A vast portion of Holy Scripture is devoted to convincing us of these very things. Sinai thunders! The moral law announces death for transgressors. Both Old and New Testaments are filled with extended passages that describe in elaborate detail and in soaring flights of eloquence how severe is the punishment that sinners deserve, and how certain is their ruin while they continue impenitent.

This prophetic emphasis is amply justified by the slowness of the arrogant and unbelieving to believe such bad news about themselves, along with the greatness of God’s determination to have mercy upon many of them, and to convince them of their need for his mercy. It has long been observed that it is harder to get people lost[5] than saved. Once it really sinks in that our sins have made us children of hell and that only God’s grace can avail to save us, we are much more apt to set about seeking the Lord.

And ironically, false teachers like Rob Bell, as they undermine the biblical warnings, are paving the way to hell for millions. Beware!

 

The Wicked Are Justly Damned And Doomed

“For they seek not thy statutes.”

This second line of the our text verse lays the blame for their ruin at their own feet.
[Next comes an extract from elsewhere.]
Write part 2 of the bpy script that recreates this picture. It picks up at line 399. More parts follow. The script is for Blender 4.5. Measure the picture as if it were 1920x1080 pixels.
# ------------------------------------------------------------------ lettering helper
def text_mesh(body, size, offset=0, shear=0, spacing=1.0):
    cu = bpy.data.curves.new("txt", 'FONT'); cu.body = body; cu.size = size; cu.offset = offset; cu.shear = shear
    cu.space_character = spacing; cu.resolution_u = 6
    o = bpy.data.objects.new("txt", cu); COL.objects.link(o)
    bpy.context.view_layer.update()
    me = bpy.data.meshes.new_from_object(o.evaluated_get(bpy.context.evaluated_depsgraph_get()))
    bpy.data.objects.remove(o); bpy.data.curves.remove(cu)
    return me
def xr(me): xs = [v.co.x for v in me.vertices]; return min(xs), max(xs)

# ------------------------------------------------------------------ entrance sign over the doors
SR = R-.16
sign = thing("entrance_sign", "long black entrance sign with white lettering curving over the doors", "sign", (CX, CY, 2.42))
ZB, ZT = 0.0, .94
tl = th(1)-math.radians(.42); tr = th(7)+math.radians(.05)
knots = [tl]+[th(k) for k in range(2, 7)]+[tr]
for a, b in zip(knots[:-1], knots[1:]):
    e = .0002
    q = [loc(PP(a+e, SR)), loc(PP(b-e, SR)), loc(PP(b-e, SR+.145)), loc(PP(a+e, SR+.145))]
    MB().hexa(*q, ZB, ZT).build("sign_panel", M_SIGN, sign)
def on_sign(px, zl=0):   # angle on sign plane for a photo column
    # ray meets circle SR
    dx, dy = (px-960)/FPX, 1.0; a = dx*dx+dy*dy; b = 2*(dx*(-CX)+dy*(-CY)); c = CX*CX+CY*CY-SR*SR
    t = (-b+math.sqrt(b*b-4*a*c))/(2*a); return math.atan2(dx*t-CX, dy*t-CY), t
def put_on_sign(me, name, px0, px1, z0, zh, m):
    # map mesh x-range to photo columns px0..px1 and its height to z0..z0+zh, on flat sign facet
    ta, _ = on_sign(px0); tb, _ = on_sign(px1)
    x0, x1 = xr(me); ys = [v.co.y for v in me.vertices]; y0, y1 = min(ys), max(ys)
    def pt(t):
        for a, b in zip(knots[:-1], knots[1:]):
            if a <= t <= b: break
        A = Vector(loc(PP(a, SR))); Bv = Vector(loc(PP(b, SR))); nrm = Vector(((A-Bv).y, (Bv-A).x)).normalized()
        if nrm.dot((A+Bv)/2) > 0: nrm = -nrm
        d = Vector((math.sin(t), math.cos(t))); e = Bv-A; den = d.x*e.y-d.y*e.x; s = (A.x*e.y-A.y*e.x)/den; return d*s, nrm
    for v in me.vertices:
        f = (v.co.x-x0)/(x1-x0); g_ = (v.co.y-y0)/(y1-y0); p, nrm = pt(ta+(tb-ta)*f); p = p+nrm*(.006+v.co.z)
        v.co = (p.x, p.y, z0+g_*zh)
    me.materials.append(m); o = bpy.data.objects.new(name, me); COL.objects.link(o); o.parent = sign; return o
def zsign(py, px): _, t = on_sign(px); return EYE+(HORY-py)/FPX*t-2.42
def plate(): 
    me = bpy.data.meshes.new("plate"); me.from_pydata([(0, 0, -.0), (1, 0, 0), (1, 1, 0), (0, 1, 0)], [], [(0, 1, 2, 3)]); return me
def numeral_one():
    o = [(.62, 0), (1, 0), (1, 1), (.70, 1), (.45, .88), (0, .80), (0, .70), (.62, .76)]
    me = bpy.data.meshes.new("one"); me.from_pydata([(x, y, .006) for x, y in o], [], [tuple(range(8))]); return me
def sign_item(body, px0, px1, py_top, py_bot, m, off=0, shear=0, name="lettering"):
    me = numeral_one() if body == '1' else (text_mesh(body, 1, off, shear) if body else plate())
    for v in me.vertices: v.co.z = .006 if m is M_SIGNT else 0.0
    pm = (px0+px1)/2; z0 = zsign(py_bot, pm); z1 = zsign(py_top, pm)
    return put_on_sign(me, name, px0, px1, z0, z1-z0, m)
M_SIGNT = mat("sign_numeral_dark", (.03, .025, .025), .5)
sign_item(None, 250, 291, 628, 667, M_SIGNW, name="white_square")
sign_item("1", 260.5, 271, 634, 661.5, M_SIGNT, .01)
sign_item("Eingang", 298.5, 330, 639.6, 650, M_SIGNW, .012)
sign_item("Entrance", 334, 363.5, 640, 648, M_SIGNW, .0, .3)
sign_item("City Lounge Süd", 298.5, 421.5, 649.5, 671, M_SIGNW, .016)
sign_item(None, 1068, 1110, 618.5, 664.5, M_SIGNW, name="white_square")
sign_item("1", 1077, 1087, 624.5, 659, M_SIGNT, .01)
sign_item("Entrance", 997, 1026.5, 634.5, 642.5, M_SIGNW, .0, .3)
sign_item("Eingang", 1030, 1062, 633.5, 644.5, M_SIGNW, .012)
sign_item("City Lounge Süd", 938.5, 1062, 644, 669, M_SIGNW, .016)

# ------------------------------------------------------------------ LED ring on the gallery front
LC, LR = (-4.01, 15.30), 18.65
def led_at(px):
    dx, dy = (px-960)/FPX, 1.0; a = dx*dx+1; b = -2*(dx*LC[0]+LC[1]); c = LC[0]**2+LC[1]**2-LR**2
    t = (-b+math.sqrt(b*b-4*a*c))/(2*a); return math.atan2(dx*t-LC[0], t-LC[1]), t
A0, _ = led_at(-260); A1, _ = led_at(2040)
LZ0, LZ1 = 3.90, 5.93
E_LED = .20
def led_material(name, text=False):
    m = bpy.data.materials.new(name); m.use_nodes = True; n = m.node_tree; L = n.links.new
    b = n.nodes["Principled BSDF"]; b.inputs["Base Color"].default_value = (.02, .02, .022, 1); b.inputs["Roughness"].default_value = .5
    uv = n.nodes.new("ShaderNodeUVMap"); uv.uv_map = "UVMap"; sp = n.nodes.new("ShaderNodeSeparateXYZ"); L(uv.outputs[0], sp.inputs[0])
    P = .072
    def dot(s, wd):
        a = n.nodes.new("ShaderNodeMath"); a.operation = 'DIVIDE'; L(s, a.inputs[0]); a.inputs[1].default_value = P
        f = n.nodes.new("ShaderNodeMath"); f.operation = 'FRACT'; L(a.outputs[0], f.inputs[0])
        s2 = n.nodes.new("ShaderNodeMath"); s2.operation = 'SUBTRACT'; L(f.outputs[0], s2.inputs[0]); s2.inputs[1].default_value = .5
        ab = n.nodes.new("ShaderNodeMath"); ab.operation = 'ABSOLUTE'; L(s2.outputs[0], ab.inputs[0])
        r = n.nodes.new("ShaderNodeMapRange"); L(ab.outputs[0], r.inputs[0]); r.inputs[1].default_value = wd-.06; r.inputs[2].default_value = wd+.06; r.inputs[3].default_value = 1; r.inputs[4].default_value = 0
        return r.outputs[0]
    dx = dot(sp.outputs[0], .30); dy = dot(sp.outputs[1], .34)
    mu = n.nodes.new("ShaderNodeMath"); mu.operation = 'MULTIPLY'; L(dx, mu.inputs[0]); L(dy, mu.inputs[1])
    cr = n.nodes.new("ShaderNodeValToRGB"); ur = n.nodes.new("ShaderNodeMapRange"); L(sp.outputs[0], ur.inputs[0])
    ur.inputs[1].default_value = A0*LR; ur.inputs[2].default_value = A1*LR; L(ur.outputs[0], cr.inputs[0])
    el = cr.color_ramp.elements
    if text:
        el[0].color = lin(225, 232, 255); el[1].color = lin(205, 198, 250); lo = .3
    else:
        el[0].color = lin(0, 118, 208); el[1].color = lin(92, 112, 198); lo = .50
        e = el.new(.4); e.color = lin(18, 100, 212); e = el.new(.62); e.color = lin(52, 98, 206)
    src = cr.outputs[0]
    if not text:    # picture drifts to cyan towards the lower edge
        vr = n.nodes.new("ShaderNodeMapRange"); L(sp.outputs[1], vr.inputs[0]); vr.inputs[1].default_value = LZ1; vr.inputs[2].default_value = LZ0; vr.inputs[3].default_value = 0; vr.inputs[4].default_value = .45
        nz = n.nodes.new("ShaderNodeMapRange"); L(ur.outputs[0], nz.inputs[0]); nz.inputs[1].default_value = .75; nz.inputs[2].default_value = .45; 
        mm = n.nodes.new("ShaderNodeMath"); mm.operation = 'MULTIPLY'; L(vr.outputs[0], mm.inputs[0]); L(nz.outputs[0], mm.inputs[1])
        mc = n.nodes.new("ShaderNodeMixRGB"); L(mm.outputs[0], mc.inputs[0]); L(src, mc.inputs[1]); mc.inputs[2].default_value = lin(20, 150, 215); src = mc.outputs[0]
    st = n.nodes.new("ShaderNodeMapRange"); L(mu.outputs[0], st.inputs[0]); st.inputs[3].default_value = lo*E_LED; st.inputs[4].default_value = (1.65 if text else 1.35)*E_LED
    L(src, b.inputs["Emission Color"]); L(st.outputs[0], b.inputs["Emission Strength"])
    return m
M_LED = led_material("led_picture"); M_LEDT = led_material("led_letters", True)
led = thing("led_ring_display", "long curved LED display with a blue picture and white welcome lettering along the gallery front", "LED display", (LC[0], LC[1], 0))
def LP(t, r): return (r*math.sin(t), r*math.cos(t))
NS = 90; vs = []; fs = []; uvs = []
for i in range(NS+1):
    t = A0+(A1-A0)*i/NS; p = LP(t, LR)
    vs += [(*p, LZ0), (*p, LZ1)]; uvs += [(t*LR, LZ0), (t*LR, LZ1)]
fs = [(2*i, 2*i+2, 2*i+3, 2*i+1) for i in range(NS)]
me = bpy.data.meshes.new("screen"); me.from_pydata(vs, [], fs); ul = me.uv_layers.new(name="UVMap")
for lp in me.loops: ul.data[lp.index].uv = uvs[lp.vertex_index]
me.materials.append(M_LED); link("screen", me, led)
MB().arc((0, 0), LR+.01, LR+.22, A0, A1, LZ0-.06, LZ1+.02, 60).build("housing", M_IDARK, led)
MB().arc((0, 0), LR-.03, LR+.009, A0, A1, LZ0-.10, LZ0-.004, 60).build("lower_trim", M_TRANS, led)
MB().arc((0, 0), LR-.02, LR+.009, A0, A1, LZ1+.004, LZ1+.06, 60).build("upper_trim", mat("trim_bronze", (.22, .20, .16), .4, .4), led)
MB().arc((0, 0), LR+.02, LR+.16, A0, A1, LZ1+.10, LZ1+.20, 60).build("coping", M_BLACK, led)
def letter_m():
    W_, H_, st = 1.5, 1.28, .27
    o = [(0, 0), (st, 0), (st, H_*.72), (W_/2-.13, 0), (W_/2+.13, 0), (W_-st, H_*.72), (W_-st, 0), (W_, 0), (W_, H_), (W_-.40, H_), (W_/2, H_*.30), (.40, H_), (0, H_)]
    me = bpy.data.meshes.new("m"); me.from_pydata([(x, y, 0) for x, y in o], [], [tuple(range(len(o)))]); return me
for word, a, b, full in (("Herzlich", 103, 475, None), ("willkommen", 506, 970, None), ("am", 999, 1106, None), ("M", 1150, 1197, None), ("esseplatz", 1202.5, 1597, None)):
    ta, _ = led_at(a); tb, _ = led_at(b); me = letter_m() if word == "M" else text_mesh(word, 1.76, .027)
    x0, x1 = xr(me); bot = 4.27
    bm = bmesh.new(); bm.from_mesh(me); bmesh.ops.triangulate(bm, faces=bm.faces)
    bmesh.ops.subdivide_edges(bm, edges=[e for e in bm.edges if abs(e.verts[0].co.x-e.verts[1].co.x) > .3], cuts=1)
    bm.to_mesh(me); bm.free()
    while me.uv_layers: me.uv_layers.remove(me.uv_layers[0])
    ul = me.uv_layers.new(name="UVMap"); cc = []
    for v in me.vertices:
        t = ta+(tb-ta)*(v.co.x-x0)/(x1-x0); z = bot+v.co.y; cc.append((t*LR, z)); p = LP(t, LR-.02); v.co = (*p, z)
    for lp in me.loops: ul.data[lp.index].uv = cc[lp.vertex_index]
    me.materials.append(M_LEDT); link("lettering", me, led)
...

The Lord repeatedly in Scripture asserts each person’s individual responsibility for his own actions.

“Behold, all souls are mine; as the soul of the father, so also the soul of the son is mine: the soul that sinneth, it shall die” (Ezek 18.4).

“He [a hypothetical wicked son of a righteous man] hath done all these abominations; he [the son] shall surely die; his blood shall be upon him” (Ezek 18.13).

This is an expression that means that that wicked son has no one to blame but himself for his own death. Persisting in sin is suicidal, even though God is the just executioner of those committing capital offenses against him.

The New Testament teaches essentially the very same thing. After that most famous and beloved announcement in John’s gospel, the apostle of love continues explaining God’s ways with men this way:

For God sent not his Son into the world to condemn the world; but that the world through him might be saved. He that believeth on him is not condemned: but he that believeth not is condemned already, because he hath not believed in the name of the only begotten Son of God. And this is the condemnation, that light is come into the world, and men loved darkness rather than light, because their deeds were evil. For every one that doeth evil hateth the light, neither cometh to the light, lest his deeds should be reproved (John 3.17-20).

While God is the ultimate cause of absolutely all things that happen, he is not the blameworthy or chargeable cause of anything that happens.[6] God’s sovereignty does not abolish man’s responsibility.

Psalm 119.155 indirectly proclaims God’s mercy, for it implies that if the wicked would seek God’s statutes, salvation would then not be far from them. This is the explicit call and offer of Isaiah 55.6-7.

6 Seek the Lord while He may be found,
Call upon Him while He is near.
7 Let the wicked forsake his way,
And the unrighteous man his thoughts;
Let him return to the Lord,
And He will have mercy on him;
And to our God,
For He will abundantly pardon.

Let us seize our opportunity, and not consign ourselves to hell! God is love, whether we perish or not. Amen.

_______________________________________________

[1]   1689 LBCF XXXII.2, citing Matt 25.46; Mark 9.48; 2 Thess 1.7-10.
[2]   From the Preface.
[3]   More precisely, heaven and hell continue until the general resurrection; then there will be a new creation and the lake of fire.
[4]   Bullinger, Figures of Speech, p. 833.
[5]   That is, to perceive their fearfully lost standing before God and state of spiritual death and ruin.
[6]    See Robert Reymond’s discussion of this in A New Systematic Theology of the Christian Faith, p. 372.